Problem description ▸ Return the count of lines that mention "part", with no other words.

# Start of Working data

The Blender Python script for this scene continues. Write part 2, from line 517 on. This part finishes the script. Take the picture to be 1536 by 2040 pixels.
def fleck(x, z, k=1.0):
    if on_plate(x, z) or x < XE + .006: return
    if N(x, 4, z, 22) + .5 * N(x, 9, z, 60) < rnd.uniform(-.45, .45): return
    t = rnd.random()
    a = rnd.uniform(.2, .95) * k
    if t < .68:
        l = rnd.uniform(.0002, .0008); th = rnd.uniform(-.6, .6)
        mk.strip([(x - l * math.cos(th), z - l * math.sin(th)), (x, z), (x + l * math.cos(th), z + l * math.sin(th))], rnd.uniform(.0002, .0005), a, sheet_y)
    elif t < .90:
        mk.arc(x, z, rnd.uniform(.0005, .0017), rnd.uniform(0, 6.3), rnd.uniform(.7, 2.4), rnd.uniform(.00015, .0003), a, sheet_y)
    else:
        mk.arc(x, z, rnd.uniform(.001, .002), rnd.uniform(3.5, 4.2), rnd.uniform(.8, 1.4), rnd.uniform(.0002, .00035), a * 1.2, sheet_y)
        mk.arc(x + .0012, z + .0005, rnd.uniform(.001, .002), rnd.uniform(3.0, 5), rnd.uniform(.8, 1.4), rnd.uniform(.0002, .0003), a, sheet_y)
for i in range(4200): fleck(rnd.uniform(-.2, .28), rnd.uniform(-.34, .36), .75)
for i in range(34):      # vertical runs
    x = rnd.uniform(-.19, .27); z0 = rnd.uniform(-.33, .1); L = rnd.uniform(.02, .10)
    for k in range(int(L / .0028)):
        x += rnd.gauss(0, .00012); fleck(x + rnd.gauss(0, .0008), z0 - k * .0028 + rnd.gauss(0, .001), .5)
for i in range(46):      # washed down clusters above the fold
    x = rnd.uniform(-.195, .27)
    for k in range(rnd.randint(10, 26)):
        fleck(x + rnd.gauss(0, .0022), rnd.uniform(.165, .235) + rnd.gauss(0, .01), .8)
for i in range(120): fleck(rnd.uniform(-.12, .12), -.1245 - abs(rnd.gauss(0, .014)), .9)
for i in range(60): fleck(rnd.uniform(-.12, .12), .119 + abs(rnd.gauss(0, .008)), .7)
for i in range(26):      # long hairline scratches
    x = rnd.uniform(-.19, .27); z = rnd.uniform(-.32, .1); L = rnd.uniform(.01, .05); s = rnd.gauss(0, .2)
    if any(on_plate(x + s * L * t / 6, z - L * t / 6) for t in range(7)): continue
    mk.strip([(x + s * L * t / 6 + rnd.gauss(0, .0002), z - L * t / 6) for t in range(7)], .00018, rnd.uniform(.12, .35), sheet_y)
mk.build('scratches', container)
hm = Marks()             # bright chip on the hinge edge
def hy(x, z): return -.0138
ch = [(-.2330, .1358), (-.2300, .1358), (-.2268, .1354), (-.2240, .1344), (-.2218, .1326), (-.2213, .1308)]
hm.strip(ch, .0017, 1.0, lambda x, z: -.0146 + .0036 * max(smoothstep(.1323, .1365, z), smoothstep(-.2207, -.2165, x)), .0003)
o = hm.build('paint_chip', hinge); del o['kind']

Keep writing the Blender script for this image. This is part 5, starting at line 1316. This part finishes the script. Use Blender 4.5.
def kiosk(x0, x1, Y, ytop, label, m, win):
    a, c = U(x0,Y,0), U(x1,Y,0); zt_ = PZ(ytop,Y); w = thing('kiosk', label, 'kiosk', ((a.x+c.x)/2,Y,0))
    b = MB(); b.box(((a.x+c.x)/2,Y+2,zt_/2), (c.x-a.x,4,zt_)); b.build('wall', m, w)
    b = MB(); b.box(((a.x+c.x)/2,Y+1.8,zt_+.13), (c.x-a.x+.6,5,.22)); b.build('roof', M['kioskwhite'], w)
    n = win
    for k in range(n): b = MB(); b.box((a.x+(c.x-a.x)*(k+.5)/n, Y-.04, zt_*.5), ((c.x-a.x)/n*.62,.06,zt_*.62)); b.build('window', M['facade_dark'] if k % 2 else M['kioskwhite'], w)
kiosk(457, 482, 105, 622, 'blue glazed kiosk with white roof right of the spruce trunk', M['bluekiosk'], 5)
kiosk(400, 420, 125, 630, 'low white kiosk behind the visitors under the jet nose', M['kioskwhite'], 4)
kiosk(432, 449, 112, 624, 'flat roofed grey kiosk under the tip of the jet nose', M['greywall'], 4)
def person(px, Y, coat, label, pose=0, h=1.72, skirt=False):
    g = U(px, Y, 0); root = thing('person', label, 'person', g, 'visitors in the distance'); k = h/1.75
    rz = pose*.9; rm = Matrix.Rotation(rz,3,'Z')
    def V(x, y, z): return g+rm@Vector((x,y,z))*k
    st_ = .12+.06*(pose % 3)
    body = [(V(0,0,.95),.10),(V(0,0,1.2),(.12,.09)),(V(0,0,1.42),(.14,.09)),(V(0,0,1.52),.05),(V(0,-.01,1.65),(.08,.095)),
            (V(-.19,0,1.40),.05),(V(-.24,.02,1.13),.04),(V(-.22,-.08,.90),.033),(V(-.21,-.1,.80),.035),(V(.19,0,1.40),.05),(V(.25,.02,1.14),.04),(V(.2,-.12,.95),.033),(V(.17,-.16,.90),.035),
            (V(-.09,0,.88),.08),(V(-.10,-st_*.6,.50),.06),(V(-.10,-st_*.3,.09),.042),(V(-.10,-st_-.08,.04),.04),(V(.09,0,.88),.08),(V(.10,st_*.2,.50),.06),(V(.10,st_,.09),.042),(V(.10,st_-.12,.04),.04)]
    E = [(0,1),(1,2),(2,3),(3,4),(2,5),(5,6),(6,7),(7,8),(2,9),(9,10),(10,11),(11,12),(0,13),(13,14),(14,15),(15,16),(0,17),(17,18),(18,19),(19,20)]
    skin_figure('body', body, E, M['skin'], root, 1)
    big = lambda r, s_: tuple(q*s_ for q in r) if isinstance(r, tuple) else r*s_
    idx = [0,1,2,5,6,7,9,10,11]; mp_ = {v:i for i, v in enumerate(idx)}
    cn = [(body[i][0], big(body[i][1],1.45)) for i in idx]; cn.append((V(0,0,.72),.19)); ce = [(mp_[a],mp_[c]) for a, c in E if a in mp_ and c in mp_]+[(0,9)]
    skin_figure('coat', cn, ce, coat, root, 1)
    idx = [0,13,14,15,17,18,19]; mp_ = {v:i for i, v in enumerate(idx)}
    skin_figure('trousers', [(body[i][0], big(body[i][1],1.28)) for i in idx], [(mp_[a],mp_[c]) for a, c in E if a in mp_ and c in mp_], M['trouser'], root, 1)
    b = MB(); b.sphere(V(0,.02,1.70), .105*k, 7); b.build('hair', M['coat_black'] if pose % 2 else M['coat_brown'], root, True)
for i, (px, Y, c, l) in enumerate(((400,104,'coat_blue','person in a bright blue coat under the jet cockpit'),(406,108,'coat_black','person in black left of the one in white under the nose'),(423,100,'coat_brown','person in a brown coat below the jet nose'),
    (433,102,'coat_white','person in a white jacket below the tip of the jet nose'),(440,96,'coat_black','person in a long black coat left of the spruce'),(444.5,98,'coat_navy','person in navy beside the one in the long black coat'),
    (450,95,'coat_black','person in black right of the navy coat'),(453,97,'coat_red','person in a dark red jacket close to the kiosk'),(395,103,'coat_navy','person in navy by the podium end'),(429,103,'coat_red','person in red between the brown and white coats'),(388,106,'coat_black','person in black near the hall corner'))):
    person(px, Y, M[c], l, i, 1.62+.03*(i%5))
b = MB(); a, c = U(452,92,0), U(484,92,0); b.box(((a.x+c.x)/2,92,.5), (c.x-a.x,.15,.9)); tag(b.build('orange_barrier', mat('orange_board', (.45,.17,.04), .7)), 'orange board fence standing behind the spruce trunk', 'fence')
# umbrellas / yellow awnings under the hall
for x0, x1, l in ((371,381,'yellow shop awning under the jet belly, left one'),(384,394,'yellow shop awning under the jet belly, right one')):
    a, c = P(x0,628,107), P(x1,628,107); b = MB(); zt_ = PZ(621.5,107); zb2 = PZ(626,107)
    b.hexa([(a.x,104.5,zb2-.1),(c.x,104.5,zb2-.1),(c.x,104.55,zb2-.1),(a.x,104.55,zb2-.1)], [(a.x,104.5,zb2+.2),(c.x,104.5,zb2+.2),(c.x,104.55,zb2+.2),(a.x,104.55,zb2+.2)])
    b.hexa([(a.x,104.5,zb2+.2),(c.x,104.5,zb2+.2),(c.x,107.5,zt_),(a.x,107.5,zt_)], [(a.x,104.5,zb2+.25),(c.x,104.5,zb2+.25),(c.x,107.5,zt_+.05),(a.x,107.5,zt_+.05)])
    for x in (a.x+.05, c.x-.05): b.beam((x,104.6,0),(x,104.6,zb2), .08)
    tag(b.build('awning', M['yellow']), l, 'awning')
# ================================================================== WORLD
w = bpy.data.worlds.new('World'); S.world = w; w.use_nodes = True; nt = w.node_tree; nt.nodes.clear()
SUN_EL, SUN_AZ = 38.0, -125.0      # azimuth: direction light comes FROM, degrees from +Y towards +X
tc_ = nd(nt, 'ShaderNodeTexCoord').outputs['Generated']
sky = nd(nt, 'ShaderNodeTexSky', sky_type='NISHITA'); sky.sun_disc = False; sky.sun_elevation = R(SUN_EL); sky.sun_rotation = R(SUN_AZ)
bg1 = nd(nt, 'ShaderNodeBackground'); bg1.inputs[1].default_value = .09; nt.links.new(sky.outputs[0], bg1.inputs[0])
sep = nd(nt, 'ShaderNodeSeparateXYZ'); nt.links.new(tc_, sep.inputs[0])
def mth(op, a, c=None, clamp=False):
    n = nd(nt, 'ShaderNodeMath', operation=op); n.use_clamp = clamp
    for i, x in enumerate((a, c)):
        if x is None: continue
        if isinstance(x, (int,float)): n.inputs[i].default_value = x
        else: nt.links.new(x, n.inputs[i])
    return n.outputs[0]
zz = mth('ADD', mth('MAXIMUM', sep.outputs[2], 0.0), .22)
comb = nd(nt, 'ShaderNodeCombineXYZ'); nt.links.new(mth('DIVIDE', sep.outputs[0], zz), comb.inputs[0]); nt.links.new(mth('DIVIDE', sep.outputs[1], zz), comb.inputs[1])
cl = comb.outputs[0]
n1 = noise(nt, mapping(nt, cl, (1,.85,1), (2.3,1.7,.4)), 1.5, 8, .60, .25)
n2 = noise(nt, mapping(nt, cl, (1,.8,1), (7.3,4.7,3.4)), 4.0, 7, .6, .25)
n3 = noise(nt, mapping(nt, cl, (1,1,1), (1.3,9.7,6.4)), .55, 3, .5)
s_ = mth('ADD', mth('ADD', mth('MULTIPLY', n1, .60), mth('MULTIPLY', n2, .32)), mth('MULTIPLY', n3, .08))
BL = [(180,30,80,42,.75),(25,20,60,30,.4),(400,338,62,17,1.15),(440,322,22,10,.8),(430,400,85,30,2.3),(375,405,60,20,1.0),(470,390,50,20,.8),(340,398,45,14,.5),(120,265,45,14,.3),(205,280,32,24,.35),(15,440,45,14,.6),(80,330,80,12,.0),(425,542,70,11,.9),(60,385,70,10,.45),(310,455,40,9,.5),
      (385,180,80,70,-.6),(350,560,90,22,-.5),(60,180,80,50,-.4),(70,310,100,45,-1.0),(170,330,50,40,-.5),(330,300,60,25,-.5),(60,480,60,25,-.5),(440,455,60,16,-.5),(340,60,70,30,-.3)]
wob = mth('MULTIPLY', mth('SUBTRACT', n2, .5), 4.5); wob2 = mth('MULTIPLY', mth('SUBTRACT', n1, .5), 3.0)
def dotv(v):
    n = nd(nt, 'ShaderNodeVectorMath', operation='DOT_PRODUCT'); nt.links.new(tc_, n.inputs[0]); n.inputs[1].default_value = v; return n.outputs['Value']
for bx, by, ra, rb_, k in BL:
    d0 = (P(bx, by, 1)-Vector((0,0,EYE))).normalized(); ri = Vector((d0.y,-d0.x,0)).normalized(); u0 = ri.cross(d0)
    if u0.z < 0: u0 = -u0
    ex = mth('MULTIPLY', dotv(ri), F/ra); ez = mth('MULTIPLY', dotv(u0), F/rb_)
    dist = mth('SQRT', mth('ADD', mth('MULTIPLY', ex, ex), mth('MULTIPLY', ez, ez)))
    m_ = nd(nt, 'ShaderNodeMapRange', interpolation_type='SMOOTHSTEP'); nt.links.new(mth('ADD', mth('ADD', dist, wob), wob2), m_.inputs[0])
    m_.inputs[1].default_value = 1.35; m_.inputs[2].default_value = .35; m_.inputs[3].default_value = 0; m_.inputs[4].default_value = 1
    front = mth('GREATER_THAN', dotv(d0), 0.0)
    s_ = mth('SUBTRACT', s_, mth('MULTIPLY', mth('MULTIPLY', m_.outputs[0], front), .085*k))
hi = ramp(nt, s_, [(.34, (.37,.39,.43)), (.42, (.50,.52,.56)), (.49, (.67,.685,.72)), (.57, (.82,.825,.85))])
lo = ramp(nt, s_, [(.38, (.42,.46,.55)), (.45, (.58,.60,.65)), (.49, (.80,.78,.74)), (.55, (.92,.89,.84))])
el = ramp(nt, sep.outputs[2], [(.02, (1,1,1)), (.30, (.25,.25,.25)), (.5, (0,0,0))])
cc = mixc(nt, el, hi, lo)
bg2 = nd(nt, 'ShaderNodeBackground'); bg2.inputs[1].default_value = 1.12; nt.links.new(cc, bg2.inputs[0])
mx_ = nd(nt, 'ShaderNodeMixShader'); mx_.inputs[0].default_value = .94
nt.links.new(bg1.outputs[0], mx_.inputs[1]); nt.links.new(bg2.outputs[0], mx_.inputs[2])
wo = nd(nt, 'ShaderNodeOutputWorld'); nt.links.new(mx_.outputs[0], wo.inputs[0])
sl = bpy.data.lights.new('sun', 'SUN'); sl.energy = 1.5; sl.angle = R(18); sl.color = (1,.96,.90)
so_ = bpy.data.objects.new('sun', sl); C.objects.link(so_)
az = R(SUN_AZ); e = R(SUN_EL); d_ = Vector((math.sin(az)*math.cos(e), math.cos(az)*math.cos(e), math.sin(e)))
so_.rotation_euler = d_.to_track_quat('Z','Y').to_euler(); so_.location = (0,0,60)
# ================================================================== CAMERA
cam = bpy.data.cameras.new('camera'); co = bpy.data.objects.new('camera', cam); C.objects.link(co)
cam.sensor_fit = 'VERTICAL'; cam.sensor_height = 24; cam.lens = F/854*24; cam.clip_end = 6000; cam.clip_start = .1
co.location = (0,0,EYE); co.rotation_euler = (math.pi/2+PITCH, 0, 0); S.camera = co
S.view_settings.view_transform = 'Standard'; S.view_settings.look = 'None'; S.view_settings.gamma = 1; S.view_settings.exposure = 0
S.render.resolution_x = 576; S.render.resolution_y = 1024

# End of Working data

Finished task ▸ 2